On larger sets we describe this as negative phase sequence heating, but the problem is the same: currents circulate at 2x line frequency, i.e. 100Hz or 120Hz, in the rotor forging causing it to heat up. 15% is quite a high value, which reflects the small size of the set involved; large utility machines have much lower values. The ability of the rotor to tolerate NPS heating is highly dependent on the machine design, so the manufacturer is really the only place to go for the information.

Can you change the protective device to a ganged type so that one pole tripping disconnects all three poles?
 
Voltage unbalances are caused by current unbalances (absent fault conditions). Generators under steady state excitation conditions may drop the voltage as much as 50% under load. Normally the Automatic Voltage Regulator corrects this very well. The implication is that a small current unbalance may cause a larger PU voltage drop on the loaded phase. Or it may hold the voltage on set point but drive the voltage up on the lighter loaded phases.
The issue is not only utilization voltages but rotor heating. Unbalanced currents may result in circulating current in the rotor and eventual rotor damage.

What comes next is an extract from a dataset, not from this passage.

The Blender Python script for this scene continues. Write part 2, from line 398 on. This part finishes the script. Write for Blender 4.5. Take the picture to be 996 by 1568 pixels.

Capacitor fuses don't blow very often.
I would leave the settings as is.
If the set trips on over 15% unbalance, let it shut down and locate and repair the root cause.

Bill
--------------------
"Why not the best?"
Jimmy Carter
 
Thanks, it sounds like its not a good idea to go any higher. The gen set is actually a 1.2mw instead of a 2mw. It's an old Brown Bavari 1200rpm. I left out some information in that there is a step up transformer Wye-wye between the gen set and the capacitor bank. The capacitor bank is at 25kv l-l and the gen set is only 480v. We'll probably leave the settings alone and just have the operators pull the two good fuses with a hot stick if it ever happens again. Hopefully this was just start up pains.